_Job_: From the first line of the data below, repeat each line exactly until you reach the line with "return fw, rt"; include that line too.

_Source data_:
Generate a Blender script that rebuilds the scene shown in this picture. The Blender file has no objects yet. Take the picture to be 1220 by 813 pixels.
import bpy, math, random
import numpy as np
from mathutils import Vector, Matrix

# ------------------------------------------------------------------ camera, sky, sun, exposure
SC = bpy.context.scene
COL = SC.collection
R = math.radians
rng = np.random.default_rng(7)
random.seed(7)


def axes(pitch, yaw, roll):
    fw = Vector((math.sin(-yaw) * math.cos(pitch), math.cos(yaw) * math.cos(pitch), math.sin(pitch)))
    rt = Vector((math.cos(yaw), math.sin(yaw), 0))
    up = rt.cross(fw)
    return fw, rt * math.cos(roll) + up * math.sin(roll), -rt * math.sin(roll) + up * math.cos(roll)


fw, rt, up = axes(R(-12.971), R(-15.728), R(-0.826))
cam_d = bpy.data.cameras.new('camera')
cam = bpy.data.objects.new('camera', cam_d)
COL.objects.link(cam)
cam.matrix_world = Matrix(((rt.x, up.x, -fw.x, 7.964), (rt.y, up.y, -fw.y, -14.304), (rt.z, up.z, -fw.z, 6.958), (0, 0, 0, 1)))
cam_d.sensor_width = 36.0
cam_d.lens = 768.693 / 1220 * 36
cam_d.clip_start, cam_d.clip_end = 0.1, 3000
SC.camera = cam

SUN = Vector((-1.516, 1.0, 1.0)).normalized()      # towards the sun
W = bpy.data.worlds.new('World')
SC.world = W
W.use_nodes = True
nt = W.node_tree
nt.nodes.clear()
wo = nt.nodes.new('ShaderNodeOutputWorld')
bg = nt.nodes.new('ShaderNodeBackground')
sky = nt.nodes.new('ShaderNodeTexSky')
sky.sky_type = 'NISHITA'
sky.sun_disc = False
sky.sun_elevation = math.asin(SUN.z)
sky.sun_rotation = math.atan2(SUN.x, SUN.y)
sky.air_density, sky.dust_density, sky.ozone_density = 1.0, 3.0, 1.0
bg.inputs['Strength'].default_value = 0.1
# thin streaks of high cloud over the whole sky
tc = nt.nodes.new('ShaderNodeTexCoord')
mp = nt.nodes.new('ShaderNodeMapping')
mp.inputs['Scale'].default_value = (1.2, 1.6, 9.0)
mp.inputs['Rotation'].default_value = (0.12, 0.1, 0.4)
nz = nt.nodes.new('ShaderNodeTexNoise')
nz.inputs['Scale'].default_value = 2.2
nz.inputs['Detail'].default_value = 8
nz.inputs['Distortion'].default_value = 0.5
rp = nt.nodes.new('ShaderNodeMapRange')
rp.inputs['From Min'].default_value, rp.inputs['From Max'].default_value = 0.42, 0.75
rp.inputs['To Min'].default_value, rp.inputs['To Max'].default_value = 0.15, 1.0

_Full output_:
Generate a Blender script that rebuilds the scene shown in this picture. The Blender file has no objects yet. Take the picture to be 1220 by 813 pixels.
import bpy, math, random
import numpy as np
from mathutils import Vector, Matrix

# ------------------------------------------------------------------ camera, sky, sun, exposure
SC = bpy.context.scene
COL = SC.collection
R = math.radians
rng = np.random.default_rng(7)
random.seed(7)


def axes(pitch, yaw, roll):
    fw = Vector((math.sin(-yaw) * math.cos(pitch), math.cos(yaw) * math.cos(pitch), math.sin(pitch)))
    rt = Vector((math.cos(yaw), math.sin(yaw), 0))
    up = rt.cross(fw)
    return fw, rt * math.cos(roll) + up * math.sin(roll), -rt * math.sin(roll) + up * math.cos(roll)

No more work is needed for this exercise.